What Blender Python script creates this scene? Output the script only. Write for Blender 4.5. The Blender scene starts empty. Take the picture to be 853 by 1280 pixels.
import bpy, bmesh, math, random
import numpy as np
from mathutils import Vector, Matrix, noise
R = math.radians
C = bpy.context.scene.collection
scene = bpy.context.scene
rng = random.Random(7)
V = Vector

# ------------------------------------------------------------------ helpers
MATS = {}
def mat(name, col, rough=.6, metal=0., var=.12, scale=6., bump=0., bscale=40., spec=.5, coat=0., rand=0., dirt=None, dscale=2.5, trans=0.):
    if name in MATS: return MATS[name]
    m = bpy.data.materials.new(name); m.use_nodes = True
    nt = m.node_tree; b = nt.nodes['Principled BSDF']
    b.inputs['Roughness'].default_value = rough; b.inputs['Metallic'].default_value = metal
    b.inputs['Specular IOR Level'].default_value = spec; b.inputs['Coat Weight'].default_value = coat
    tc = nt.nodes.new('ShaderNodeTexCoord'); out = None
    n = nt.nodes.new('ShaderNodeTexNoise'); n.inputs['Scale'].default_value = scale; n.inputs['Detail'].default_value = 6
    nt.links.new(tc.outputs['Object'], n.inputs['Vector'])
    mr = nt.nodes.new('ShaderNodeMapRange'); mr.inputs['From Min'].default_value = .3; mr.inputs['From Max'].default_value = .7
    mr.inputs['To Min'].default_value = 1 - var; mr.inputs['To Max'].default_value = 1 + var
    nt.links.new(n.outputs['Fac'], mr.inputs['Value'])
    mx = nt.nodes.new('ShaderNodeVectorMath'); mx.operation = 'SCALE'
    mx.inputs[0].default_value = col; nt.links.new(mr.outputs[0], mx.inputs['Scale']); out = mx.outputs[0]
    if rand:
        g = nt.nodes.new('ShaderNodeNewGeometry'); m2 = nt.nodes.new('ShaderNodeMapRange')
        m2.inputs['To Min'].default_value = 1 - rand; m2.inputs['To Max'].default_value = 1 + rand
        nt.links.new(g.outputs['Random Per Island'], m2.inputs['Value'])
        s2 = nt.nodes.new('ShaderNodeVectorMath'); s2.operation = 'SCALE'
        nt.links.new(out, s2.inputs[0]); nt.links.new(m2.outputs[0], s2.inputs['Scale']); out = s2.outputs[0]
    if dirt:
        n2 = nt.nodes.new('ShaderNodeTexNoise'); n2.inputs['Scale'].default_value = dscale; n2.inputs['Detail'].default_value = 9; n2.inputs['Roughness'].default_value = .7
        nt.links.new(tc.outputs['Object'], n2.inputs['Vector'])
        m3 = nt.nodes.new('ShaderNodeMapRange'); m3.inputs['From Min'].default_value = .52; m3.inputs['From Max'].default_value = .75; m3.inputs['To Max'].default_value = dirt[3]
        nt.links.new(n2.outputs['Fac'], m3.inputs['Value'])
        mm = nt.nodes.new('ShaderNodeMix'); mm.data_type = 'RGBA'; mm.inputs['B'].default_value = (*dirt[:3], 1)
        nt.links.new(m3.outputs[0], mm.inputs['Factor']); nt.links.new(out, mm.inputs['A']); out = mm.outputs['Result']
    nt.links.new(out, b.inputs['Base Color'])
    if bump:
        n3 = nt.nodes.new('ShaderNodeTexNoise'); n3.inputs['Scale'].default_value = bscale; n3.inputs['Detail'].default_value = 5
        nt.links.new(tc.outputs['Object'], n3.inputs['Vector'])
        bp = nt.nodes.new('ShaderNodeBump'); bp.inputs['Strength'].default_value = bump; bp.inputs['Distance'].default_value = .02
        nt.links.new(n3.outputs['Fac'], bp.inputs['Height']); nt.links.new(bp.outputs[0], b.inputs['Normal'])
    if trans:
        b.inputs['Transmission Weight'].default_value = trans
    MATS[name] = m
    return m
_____
* **Your instructions**
Using the material above, state how many lines include the string "scene". Answer with a single number.

* **Full response**
3